2021 WINTER NEWLETTER: Backstage with the Maestro - Singing the Earth

COMPOSER KERRY ANDREW

COMPOSER KERRY ANDREW

During the fall of 2019, I sat down with a group of graduating Ecco singers to talk about their hopes for the future. The topic of climate change overshadowed the conversation: both literally, as the smoke from the Kincade Fire cast an eerie red glow across the sky, and figuratively, as the singers shared their frustration, fear, and anger with the changed world they were inheriting. That conversation would become the inspiration for PEBCC’s upcoming April 10 concert, Making History: Singing the Earth: a powerful virtual concert sharing stories of the earth in a time of unprecedented change.

Soon after that conversation, I reached out to the wonderful English composer Kerry Andrew. Not only is Kerry an incredible composer, experimental vocalist, and alt-folk musician, but her second novel, Skin, was just published by Penguin Books! I asked Kerry to write something for us on the theme of climate change and she came back with the incredibly powerful Wake Up! - a setting of text by young climate activists Greta Thunberg, Vic Barratt, Jamie Margolin, Ridhima Pandey, and Xiye Bastida. Ecco has spent the past five months wrestling with this moving, complex, and multilayered score - not to mention some tricky body percussion! - and recently recorded all of their vocal and video parts. We are also delighted that the fabulous Stanford University Chamber Chorale has joined us for this project, and have enjoyed two virtual retreats with their singers, their conductor Stephen M. Sano, and Stanford climate scientist Mike Mastandrea.

JYVÄSKYLÄ, FINLAND

JYVÄSKYLÄ, FINLAND

One of the experiences that has grounded me most in the earth is visiting our choral partners Vox Aurea amid the breathtaking lakes and forests of central Finland. When Ensemble last visited in June 2019, I had the chance to homestay with their conductor Sanna Salminen and enjoy all the delights of Finnish summer: freshly picked berries, sauna, and a swim in the lake behind their home. I knew Sanna would be a terrific collaborator for an earth-themed program, and we decided to work together on songs from Piae Cantiones, a medieval Finnish songbook. Sanna whipped some terrific backing tracks with her medieval instrumental ensemble, Yr Awen, and the two choirs have jointly recorded two beautiful songs about the delights of springtime - a season rather more meaningful in Finland than in the temperate Bay Area! Ensemble has worked hard on mastering the intricacies of medieval Finnish, and we’re excited to share the fruits of that collaboration as part of Singing the Earth.
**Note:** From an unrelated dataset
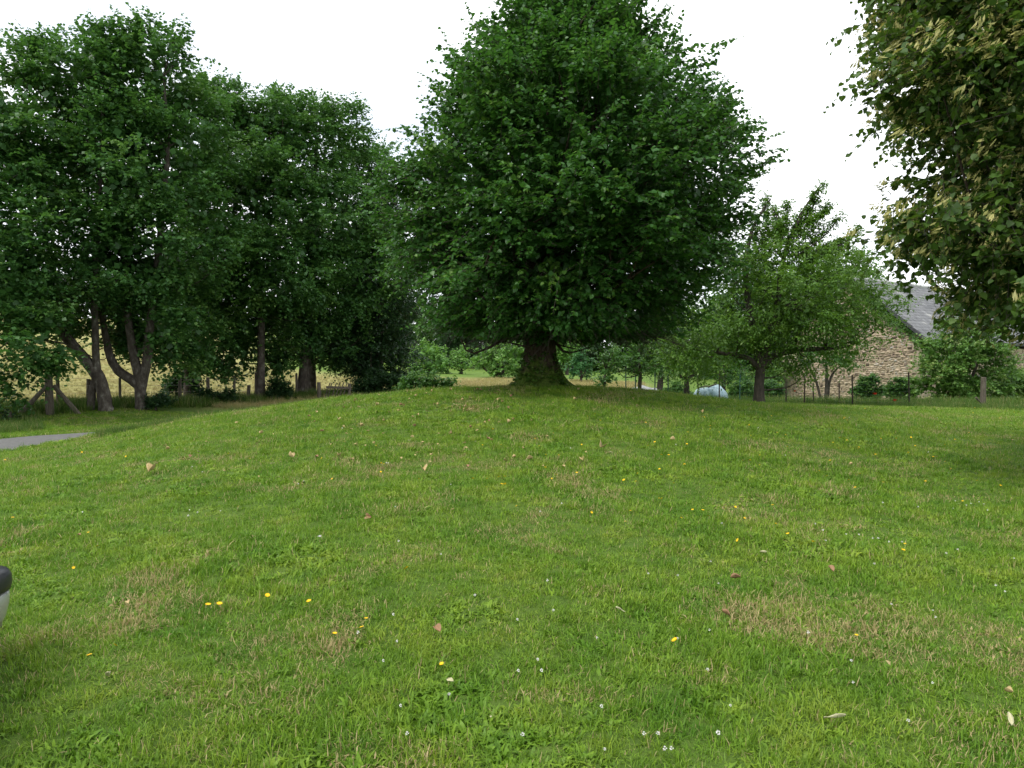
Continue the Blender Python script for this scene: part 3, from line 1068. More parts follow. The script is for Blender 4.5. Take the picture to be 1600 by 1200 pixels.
def garden_trees():
    gp = 'orchard trees round the mesh fence'
    kw = dict(leafm=M_SHRUB, barkm=M_BARKDARK, size=.10, per_m2=2.6, shoots=8, leaves=7, n_limbs=16, limb_r=.03, length=(.2, .45), cluster=.16)

    def stem(px, d, top, r, bend=0):
        b = GD(px, d)
        tp = P(px + bend, top, d)
        return ([b - (0, 0, .12), b + (0, 0, .1), b * .5 + tp * .5 + np.array([.03, 0, 0]), tp], [r * 1.3, r, r * .8, r * .35])
    simple_tree('pear_tree', 'small pruned fruit tree with pale stem right of the linden trunk', 'tree', gp, 940, 27, [stem(940, 27, 575, .07, 6)],
                px_lobes([(946, 580, 15), (955, 562, 16), (940, 592, 9), (968, 552, 15)], 27), seed=41, **kw)
    simple_tree('apple_tree', 'small umbrella-shaped fruit tree on a straight thin stem by the fence', 'tree', gp, 999, 29, [stem(999, 29, 545, .09)],
                px_lobes([(1000, 555, 32), (970, 560, 22), (1028, 552, 28), (1000, 535, 30), (955, 575, 12)], 29), seed=42, **kw)
    simple_tree('apple_tree', 'fruit tree with forked grey stem between linden and cherry', 'tree', gp, 1072, 31,
                [stem(1072, 31, 580, .14), ([P(1072, 592, 31), P(1058, 585, 31), P(1045, 575, 31)], [.08, .06, .03]), ([P(1072, 592, 31), P(1086, 584, 31), P(1100, 565, 31)], [.08, .06, .03])],
                px_lobes([(1070, 545, 45), (1035, 545, 30), (1110, 545, 40), (1085, 510, 40), (1050, 515, 30)], 31), seed=43, **{**kw, 'leafm': M_ORCHARD})
    simple_tree('plum_tree', 'stout old fruit tree in the garden behind the mesh fence', 'tree', gp, 1029, 40, [stem(1029, 40, 575, .2, 4)],
                px_lobes([(1035, 572, 24), (1015, 575, 20), (1058, 572, 22)], 40), seed=44, **kw)
    simple_tree('plum_tree', 'shaded round fruit tree in the garden behind the blue tarpaulin', 'tree', gp, 1130, 44, [stem(1130, 44, 575, .15)],
                px_lobes([(1120, 565, 34), (1150, 575, 30), (1095, 575, 24), (1165, 600, 18)], 44), seed=45, **kw)
    simple_tree('plum_tree', 'leafy fruit tree just left of the barn corner', 'tree', gp, 1208, 43, [stem(1208, 43, 580, .12)],
                px_lobes([(1208, 575, 30), (1190, 590, 20), (1215, 600, 15)], 43), seed=46, **{**kw, 'leafm': M_GARDEN})
    simple_tree('plum_tree', 'dark multi-stemmed small tree standing against the barn gable', 'tree', gp, 1291, 33,
                [stem(1291, 33, 565, .1), ([GD(1285, 33), P(1275, 595, 33), P(1262, 570, 33)], [.06, .05, .02]), ([GD(1293, 33), P(1298, 590, 33), P(1315, 570, 33)], [.06, .05, .02])],
                px_lobes([(1290, 552, 30), (1260, 555, 22), (1322, 555, 24)], 33), seed=47, **{**kw, 'leafm': M_SHRUB})
    simple_tree('oak_tree', 'broad tree rising behind the barn ridge', 'tree', None, 1310, 62, [stem(1310, 62, 440, .35)],
                px_lobes([(1315, 425, 42), (1275, 435, 50), (1350, 420, 28), (1240, 470, 50), (1300, 480, 50)], 62), seed=48, **{**kw, 'leafm': M_ORCHARD, 'size': .22, 'length': (.4, .9), 'cluster': .35, 'per_m2': 1.2})
    # big pale shrub before the barn
    simple_tree('elder_bush', 'large pale green flowering bush hiding the barn corner', 'bush', None, 1505, 31,
                [([GD(1500, 31) - (0, 0, .1), P(1495, 600, 31), P(1480, 550, 31)], [.09, .07, .03]), ([GD(1508, 31) - (0, 0, .1), P(1515, 600, 31), P(1535, 550, 31)], [.09, .07, .03])],
                px_lobes([(1500, 560, 55), (1470, 590, 42), (1535, 590, 42), (1495, 522, 32), (1535, 535, 34), (1465, 555, 32), (1500, 610, 40), (1555, 560, 24)], 31), seed=49,
                **{**kw, 'leafm': M_GARDEN, 'per_m2': 4.6, 'size': .12, 'shoots': 9})
    bushes = [
        ('laurel_bush', 'low dark bush between the barn gable and the pale bush', 1405, 34, [(1408, 600, 14), (1394, 612, 11), (1424, 612, 11), (1409, 618, 13)], M_SHRUB, .10),
        ('rose_bush', 'climbing leafy bush at the foot of the stone gable', 1352, 35, [(1352, 600, 12), (1364, 592, 9), (1344, 612, 11), (1360, 618, 11), (1372, 610, 9)], M_SHRUB, .10),
        ('currant_bush', 'loose green bush below the long barn wall at the right edge', 1585, 32, [(1585, 600, 28), (1610, 610, 30), (1570, 620, 18)], M_GARDEN, .10),
        ('gooseberry_bush', 'low leafy bush in the garden left of the fruit tree trunk', 1160, 36, [(1160, 604, 15), (1145, 610, 10), (1172, 612, 10)], M_SHRUB, .09),
        ('gooseberry_bush', 'low leafy bush between the fruit tree trunk and the barn corner', 1207, 37, [(1207, 606, 13), (1216, 614, 10), (1198, 615, 9)], M_SHRUB, .09),
        ('gooseberry_bush', 'low leafy bush behind the mesh fence left of the blue tarpaulin', 1060, 37, [(1058, 606, 11), (1045, 612, 9), (1072, 613, 8)], M_SHRUB, .09),
        ('hazel_bush', 'rounded green bush at the lawn edge left of the linden', 672, 22, [(650, 598, 17), (675, 597, 17), (698, 600, 13), (635, 602, 13)], M_SHRUB, .075),
        ('bramble_bush', 'dark low thicket under the boughs beside the rustic gate', 580, 35, [(580, 598, 18), (562, 603, 11), (602, 598, 18), (622, 598, 15)], M_DARKLEAF, .08),
        ('bramble_bush', 'tangled dark bush among the fence posts under the maples', 325, 31, [(318, 618, 15), (335, 622, 12), (360, 618, 13)], M_DARKLEAF, .08),
        ('bramble_bush', 'leafy scrub at the foot of the swan-necked maple', 243, 27, [(245, 630, 14), (258, 622, 11), (235, 636, 9)], M_DARKLEAF, .08),
        ('bramble_bush', 'leafy scrub between the straight maple and the thick-trunked one', 435, 33, [(435, 602, 16), (448, 612, 13), (425, 614, 10)], M_DARKLEAF, .08),
        ('bramble_bush', 'low dark scrub spreading at the left edge before the braced post', 15, 22.5, [(12, 660, 14), (-10, 655, 20), (30, 664, 9)], M_DARKLEAF, .08),
        ('holly_bush', 'small dark round bush alone in the dry field behind the braced post', 47, 42, [(47, 612, 9), (44, 618, 9), (50, 620, 8)], M_DARKLEAF, .10),
        ('bramble_bush', 'dark scrub behind the slender maple stem', 275, 34, [(272, 605, 16), (300, 600, 14), (285, 590, 12)], M_DARKLEAF, .09),
    ]
    for i, (nm, lb, px, d, lo, m, sz) in enumerate(bushes):
        simple_tree(nm, lb, 'bush', None, px, d, [([GD(px, d) - (0, 0, .05), GD(px, d) + (0, 0, .3), P(lo[0][0], lo[0][1], d)], [.05, .04, .015])],
                    px_lobes(lo, d), seed=60 + i, leafm=m, barkm=M_BARKDARK, size=sz, per_m2=26, shoots=7, leaves=7, n_limbs=8, limb_r=.02, length=(.12, .3), cluster=.1)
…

We are also excited to be sharing the world premiere recordings of three gorgeous nature partsongs by the Black English composer Samuel Coleridge-Taylor. Best known for his oratorio Hiawatha’s Wedding Feast, which rivaled Handel’s Messiah in popularity, Coleridge-Taylor also left a rich legacy of rarely heard, smaller-scale choral works. Ancora will be sharing the alluring From the Green Heart of the Waters, in which a chorus of sirens calls to Ulysses on the deck of his ship; Ensemble will perform the mysterious Encinctured with a twine of leaves, a setting of poetry by Coleridge-Taylor’s namesake, the writer Samuel Taylor Coleridge; and Concert Choir will share an atmospheric duet, Oh, the Summer.